» **What needs to be done**:
Tell how many lines include the string "wmold". Answer with a single number.

» **Information provided**:
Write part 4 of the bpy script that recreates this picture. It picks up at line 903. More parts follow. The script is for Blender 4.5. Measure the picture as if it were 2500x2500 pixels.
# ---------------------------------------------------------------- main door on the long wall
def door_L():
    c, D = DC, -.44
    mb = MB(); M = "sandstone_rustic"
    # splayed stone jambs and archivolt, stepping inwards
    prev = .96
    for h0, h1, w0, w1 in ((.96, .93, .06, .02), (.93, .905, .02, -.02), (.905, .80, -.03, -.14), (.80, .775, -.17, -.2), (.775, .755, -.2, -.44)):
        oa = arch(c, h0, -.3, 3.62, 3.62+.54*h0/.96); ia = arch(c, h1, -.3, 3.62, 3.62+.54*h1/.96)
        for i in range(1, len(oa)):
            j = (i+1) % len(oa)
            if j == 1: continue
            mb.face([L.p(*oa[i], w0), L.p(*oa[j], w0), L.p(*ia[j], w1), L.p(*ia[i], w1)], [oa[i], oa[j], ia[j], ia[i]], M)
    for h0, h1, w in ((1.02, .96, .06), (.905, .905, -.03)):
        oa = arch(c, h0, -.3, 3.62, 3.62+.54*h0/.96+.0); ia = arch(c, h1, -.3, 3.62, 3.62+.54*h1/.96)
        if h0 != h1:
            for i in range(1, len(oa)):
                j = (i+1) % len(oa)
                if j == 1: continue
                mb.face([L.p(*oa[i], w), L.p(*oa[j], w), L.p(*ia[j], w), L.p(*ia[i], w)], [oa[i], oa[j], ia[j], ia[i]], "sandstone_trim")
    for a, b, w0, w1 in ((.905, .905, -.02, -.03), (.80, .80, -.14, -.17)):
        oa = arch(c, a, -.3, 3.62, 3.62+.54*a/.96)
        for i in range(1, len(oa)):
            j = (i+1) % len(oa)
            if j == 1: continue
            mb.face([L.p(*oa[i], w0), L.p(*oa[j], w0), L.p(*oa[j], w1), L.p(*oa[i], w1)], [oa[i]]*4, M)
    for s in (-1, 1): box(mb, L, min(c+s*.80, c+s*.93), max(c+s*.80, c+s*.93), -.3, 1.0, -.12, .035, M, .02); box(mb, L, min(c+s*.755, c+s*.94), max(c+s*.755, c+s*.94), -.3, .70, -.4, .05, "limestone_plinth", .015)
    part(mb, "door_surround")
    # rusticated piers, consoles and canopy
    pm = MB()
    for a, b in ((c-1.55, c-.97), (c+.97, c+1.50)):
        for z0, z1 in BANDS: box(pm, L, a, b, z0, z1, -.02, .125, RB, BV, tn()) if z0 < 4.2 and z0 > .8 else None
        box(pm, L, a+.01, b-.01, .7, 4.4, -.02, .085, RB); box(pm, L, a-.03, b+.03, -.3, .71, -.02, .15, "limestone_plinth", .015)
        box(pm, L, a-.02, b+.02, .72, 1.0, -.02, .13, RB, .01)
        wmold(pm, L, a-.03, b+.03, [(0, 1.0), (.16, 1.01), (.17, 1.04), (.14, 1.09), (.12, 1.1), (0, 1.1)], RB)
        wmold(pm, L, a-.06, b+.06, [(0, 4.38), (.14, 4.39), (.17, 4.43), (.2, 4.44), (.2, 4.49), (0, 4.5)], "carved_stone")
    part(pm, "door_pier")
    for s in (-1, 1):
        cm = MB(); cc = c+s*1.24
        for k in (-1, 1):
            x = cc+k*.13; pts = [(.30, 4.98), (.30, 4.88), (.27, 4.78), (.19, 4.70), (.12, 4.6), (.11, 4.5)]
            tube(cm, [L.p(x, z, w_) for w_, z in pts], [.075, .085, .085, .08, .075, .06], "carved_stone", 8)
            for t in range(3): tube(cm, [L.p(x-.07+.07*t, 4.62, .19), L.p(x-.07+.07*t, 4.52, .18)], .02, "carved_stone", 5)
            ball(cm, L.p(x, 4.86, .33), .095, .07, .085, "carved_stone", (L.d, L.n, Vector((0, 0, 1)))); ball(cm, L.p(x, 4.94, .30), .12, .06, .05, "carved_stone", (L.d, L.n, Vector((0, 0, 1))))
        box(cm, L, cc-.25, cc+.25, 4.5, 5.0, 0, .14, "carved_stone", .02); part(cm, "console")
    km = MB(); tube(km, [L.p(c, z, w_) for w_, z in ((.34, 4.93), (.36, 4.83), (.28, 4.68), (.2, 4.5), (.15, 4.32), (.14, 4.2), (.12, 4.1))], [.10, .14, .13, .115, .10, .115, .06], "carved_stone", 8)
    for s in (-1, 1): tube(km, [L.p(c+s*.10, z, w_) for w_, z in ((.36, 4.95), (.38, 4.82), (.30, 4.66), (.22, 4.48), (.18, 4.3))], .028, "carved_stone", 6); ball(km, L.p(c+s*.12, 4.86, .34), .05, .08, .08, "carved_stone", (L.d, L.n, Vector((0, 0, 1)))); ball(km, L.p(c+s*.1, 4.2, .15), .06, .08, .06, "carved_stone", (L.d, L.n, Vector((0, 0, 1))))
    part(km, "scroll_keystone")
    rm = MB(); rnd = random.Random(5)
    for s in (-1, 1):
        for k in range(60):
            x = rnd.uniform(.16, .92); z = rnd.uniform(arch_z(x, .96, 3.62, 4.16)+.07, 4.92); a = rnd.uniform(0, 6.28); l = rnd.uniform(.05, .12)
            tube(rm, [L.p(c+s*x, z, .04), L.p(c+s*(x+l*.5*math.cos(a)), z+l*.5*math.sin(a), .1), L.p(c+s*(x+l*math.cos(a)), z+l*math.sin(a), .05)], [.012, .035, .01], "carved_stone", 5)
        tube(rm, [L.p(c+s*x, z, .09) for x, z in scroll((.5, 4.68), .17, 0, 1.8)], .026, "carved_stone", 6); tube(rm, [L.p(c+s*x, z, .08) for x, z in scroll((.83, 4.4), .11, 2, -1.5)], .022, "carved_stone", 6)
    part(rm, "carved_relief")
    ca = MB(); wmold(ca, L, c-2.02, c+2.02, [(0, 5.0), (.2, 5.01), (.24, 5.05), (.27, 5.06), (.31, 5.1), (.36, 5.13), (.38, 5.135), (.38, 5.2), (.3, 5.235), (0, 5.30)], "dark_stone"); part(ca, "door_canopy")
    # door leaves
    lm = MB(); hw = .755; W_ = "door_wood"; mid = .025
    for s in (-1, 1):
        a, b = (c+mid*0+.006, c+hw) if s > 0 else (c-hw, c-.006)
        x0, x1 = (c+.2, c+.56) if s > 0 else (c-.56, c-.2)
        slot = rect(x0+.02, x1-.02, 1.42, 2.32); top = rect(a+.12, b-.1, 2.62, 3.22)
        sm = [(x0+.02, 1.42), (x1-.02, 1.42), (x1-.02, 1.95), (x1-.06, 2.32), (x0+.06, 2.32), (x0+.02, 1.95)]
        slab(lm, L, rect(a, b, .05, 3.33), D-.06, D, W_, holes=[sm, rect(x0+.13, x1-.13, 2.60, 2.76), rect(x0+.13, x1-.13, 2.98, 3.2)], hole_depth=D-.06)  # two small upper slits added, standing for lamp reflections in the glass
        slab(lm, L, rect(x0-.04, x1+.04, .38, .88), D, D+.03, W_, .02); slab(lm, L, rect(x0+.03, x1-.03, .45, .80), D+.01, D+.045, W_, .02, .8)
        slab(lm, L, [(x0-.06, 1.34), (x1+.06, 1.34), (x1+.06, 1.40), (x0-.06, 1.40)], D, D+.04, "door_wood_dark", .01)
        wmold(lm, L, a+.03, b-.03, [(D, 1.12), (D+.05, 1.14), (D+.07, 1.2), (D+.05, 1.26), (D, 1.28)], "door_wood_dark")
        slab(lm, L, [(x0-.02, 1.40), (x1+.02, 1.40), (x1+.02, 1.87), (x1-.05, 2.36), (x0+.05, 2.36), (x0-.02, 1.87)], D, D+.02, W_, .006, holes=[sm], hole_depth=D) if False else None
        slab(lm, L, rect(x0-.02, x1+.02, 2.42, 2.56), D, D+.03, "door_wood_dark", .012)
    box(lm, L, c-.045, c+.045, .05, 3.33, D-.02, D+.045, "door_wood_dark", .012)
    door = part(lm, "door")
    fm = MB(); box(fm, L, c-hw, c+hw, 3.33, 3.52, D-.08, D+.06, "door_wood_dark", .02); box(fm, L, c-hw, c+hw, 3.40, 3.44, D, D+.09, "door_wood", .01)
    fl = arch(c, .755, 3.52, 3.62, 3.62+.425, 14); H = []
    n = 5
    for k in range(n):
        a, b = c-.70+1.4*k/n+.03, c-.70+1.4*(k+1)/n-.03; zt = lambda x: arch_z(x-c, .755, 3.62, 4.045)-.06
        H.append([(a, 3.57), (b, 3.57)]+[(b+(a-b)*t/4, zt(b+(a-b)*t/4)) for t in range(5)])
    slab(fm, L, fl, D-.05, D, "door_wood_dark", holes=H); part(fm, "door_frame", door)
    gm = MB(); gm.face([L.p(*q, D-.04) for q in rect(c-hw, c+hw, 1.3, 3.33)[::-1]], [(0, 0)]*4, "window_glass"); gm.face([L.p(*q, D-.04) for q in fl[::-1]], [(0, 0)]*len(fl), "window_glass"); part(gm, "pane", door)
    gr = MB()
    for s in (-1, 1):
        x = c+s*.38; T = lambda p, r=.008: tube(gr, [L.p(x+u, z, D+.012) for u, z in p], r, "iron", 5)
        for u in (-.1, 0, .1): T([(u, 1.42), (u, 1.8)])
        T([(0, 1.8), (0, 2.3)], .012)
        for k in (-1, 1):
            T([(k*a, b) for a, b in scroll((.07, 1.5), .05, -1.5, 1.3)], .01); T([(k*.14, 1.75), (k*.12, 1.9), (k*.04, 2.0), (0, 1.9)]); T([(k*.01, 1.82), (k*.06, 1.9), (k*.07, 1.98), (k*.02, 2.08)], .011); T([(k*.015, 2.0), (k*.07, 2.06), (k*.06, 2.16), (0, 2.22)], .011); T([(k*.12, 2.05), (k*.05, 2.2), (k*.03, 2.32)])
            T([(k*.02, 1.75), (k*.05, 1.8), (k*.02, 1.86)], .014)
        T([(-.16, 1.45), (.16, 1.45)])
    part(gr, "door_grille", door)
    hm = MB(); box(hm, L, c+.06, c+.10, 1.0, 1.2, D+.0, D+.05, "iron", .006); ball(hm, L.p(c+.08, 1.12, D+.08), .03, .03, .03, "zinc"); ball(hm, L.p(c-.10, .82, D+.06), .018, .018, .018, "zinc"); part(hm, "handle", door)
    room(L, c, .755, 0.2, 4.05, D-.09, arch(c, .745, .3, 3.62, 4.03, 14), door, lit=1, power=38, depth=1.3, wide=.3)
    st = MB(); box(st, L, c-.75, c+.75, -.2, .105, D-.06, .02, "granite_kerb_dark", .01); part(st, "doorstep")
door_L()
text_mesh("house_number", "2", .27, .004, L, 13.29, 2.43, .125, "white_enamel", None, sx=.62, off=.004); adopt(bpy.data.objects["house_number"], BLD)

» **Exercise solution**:
4